DBRS Confirms Ratings of FREMF 2013-K26 Mortgage Trust, Series 2013-K26
CMBSDBRS Limited (DBRS) has today confirmed the ratings of the following Multifamily Mortgage Pass-Through Certificates, Series 2013-K26 issued by FREMF 2013-K26:
-- Classes A-1 at AAA (sf)
-- Classes A-2 at AAA (sf)
-- Classes X1 at AAA (sf)
-- Classes X2-A at AAA (sf)
-- Class B at AA (low) (sf)
-- Class C at A (low) (sf)
All trends are Stable.
The rating confirmations reflect the overall stability of the pool, which has experienced a collateral reduction of 0.9% since issuance as a result of scheduled loan amortization.

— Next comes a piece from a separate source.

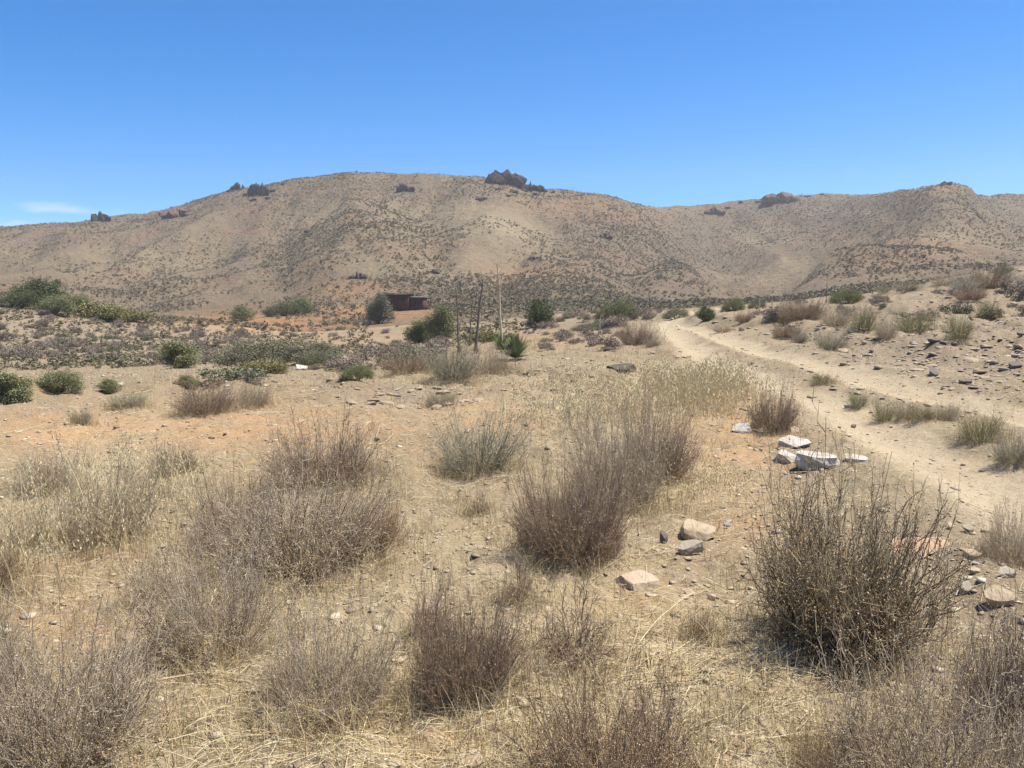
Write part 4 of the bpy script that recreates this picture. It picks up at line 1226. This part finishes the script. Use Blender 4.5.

At issuance, the pool consisted of 81 fixed-rate loans secured by 81 multifamily properties. As of the March 2015 remittance, all of the original 81 loans remain in the pool with an aggregate outstanding principal balance of $1,453.0 million. The top 15 loans continue to exhibit stable performance with a weighted-average (WA) debt service coverage ratio (DSCR) and WA debt yield of 1.56 times (x) and 8.0%, respectively. There are no delinquent or specially serviced loans as of the March 2015 remittance. However, there is one loan on the servicer’s watchlist which is highlighted below.
Villa San Marco (Prospectus ID#70, representing 0.4% of the current pool balance) is secured by a multifamily property located in Tallahassee, Florida, with close proximity to Florida State University, Florida A&M University and Tallahassee Community College. The loan is on the servicer’s watchlist as a result of the Q3 2014 DSCR and occupancy rate declining to 0.73x and 84.0%, respectively, from 0.91x and 98% at YE2013. The asset is classified as a student-housing property, and according to the September 2014 rent roll, the property was achieving average rental rates of $355 per bed. The servicer has reported that the decline in performance is attributed to new competition that has entered the local market, which has led the borrower to lower rates and offer incentives in order to attract and retain tenants. The July 2014 servicer site inspection shows the property to be in average condition. DBRS has followed up with the servicer in regards to the borrower’s current marketing strategy and pre-leasing figures ahead of the 2015–2016 school year. Despite the recent decline in performance, the loan benefits from an experienced and financially strong borrower, who is a repeat client of Freddie Mac.
DBRS maintains an investment-grade shadow rating on the Oakwood Falls Church loan, which represents 3.7% of the current pool balance. DBRS has today confirmed that the performance of the loan remains consistent with investment-grade loan characteristics.
DBRS continues to monitor this transaction in its Monthly CMBS Surveillance Report, with additional information on the DBRS viewpoint for this transaction, including details on the largest loans in the pool and the loan on the servicer’s watchlist. The April 2015 monthly surveillance report for this transaction will be published shortly. If you are interested in receiving this report, contact us at info@dbrs.com
Notes:
All figures are in U.S. dollars unless otherwise noted.
This rating is endorsed by DBRS Ratings Limited for use in the European Union.
The applicable methodologies are North American CMBS Rating Methodology (March 2015) and CMBS North American Surveillance (January 2015), which can be found on our website under Methodologies.